その理由はバッテリーそのものとバッテリーの管理技術にあると思います。バッテリーはテスラとパナソニックが開発しているわけですが、このバッテリーは電気自動車専用に開発されたもの。容積密度(Energy Density。重量密度はSpecific Energy)が非常に高く、車両の底面に敷き詰めるだけで85kWh以上の容量を搭載できます。管理は大きく分けて3つ。温度管理、充放電速度の管理、そしてバッテリーのバランスです。

TM-Spy モジュールごとの温度
TM-Spy モジュールごとの温度
まず温度管理ですが、テスラモデルSはバッテリーを冷やすバッテリークーラーとバッテリーを暖めるバッテリーヒーターを搭載しています。特にクーラーはクーラント(冷媒、冷たい冷却液みたいなもの)をバッテリーのモジュールの中にまで配置し、各モジュールの内部まで均等に冷却して部分的に熱くなってしまうところが出ないように工夫されています。16個の各モジュールにはクーラントの入り口と出口にそれぞれ温度センサーが取り付けられ、適切な温度に保たれています。画像はモデルSの診断コネクターをOBD2に変換してBluetoothで飛ばせるTM-Spyというソフトウェアの画面ですが、各モジュール間の温度差は何と0.9℃にキープされています。今は残暑ですが、冬にはバッテリーヒーターが大活躍。0℃くらいの気温なら一晩屋外に車を放置してバッテリーが冷え切っていても、すぐ急速充電を開始することができます。最初はバッテリーヒーターが入って少しバッテリーを暖めつつ、充電していくのです。

充放電速度の管理はどの電気自動車でも行っているものですが、特にテスラではスーパーチャージャーが120kWで充電することができますので、下手するとすぐに電池を痛めてしまいます。気温が高いときはバッテリークーラーが稼働しますが、残量があるときは電流を多く、気温が高く残量が少ないときは電流を少なくし、ある程度バッテリーが冷えてから充電速度を上げます。気温が低いときはまずバッテリーヒーターで温度を少し上げてから電流を少しずつ流してバッテリーを暖めます。ある程度暖まってから電流を多く流して速度を稼ぎます。スーパーチャージャーで充電中はバッテリークーラーはフル稼働していて、あまりにも気温の高い時などは車内のエアコンが効かなくなるほどです。

TM-Spy ブロックの電圧のばらつき
TM-Spy ブロックの電圧のばらつき
バッテリーのバランスというのは、16個のモジュール内にある計96個のブロックの能力のバランスを取ることを意味します。
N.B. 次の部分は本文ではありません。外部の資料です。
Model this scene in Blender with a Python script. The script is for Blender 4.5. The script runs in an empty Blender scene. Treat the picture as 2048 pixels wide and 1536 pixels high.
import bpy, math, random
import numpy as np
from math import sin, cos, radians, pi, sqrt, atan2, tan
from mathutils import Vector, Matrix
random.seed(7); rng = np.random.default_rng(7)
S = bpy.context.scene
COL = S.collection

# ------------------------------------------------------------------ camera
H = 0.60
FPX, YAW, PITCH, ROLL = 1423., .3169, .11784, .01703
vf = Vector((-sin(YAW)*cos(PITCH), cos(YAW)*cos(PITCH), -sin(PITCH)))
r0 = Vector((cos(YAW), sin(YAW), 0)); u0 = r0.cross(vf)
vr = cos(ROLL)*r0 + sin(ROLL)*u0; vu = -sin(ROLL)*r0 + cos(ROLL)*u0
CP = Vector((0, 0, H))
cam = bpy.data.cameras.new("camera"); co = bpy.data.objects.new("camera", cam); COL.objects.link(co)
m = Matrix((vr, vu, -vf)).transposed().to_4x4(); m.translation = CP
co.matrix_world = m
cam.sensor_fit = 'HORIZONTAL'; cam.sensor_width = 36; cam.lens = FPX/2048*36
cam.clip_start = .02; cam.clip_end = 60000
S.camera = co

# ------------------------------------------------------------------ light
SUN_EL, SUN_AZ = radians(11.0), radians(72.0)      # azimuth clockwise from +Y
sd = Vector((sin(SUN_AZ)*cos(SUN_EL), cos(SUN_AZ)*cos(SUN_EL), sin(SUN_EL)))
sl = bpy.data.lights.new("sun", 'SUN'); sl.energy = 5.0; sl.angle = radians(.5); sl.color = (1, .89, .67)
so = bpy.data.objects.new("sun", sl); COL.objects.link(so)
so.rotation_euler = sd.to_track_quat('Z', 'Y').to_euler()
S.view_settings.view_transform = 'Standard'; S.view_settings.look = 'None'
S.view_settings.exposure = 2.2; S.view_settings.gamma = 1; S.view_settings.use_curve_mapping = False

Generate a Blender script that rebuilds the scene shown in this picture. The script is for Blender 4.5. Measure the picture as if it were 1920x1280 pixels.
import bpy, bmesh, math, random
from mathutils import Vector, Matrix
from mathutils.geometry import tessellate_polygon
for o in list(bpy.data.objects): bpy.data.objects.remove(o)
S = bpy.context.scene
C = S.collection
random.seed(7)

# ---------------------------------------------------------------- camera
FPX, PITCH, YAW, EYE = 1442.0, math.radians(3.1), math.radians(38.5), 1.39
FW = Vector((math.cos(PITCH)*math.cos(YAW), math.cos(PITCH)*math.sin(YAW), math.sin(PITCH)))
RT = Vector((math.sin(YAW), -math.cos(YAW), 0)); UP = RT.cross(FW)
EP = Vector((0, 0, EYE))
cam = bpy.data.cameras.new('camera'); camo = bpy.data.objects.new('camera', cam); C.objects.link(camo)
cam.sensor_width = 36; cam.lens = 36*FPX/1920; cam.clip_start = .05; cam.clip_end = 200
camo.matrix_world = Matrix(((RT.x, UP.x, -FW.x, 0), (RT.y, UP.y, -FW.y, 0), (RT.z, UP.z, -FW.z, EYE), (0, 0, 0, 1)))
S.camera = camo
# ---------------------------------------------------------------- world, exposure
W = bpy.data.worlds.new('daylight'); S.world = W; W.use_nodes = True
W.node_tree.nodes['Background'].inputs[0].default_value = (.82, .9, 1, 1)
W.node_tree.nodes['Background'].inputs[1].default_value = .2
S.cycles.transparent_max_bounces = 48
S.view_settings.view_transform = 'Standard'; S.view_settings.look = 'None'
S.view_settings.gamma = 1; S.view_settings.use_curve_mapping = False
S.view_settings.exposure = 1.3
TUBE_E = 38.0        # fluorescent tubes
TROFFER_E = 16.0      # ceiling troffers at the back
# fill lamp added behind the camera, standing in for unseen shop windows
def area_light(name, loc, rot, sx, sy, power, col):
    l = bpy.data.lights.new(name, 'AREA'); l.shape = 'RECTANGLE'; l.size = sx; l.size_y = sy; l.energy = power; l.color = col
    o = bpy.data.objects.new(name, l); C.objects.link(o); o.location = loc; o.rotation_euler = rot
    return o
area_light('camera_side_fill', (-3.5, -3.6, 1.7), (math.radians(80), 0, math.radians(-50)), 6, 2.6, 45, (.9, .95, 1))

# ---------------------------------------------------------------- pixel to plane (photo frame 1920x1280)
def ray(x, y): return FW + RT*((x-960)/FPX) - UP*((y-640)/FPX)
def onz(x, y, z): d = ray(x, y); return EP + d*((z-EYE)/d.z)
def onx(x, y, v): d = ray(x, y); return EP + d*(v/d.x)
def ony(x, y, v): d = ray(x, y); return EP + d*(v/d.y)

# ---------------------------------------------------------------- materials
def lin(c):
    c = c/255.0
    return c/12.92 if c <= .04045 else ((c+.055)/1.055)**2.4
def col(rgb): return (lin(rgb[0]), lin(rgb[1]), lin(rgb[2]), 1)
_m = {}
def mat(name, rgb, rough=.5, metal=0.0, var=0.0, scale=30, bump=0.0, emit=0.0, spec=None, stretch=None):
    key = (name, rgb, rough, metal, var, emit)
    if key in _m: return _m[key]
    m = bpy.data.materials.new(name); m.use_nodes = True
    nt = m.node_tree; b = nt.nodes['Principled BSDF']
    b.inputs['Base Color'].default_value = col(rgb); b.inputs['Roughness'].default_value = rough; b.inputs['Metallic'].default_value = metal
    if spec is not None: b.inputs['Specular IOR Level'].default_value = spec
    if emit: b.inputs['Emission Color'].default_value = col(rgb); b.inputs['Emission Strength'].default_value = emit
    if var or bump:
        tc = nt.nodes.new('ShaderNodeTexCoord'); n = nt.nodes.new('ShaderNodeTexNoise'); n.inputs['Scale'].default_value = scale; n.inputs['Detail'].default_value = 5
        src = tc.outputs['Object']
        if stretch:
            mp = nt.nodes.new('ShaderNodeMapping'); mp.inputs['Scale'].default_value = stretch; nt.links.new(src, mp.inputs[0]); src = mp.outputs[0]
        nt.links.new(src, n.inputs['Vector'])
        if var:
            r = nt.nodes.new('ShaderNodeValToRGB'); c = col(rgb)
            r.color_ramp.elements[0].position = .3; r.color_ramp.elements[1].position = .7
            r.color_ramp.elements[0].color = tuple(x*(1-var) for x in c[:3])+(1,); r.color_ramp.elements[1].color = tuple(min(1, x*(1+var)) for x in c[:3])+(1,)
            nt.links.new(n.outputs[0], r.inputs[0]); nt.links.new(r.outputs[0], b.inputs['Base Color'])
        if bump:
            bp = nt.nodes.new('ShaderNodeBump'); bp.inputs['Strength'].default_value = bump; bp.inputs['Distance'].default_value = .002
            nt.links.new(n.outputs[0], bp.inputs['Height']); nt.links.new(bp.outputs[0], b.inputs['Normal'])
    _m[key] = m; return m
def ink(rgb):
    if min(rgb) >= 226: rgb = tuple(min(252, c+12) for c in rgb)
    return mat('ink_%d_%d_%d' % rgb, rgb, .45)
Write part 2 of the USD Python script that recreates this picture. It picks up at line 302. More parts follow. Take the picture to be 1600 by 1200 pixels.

モデルSのバッテリーは96ブロックが直列なので、それぞれのブロックには同じ電流が流れます。ということは、充電中は一番電気がたくさん貯まっているブロックがいっぱいになったら終了、走行中は一番電気が少なくなっているブロックが空になったら終了で、すべてのブロックの性能を生かし切ることができません。モデルSでは各ブロックにはバランス用の抵抗(bleeding register)が設置されており、CPUの指示で定期的に各ブロックの電圧が同じになるように調整しています。画像は各ブロックの電圧を表示しているもので、この時点ではバッテリーの充電が85.9%、ブロックの電圧は4.030Vから4.034Vの間になっており、ブロック間のばらつきはたった4mVしかありません!(無負荷時)

テスラとパナソニック、なかなか凄いですね。

TM-Spy Pack Power
TM-Spy Pack Power
最後におまけ。先ほどご紹介したTM-Spy(このソフトウェアは限定公開です)では、バッテリーパックの出力も測定することができます。画像がその画面で、青が電流値(スケール左)、赤が電圧値(スケール右)です。これは安全な場所で超短時間フル加速したときのデータですが、電流はピークで約1150A、その時の電圧は259Vくらいですので、ピーク出力は297kW(403馬力)くらい。その後電圧は348Vに回復していますので、負荷がかかったことによって(348 – 259) x 1150 = 約102kWものロスが熱に変わっていることになります。
凄く無駄になっているようにも感じますが、102kWは102 / (308 + 102) = 約25%となり、逆に最大出力時でも効率が75%にも達していることを示します。化石燃料車ではどんなに優れた機構で、最も効率の良いところでも40%です。
またこのスクリーンショットの時点ではバッテリーの残量が27.1%しかありませんので、仮に満充電を404V、フル加速時の電圧降下を-100V(先ほどの実測値は-89V)と仮定すると、(404 – 100) x 1150 = 349kW(474馬力)となります。この車、スペックでは310kWなんだけどな。。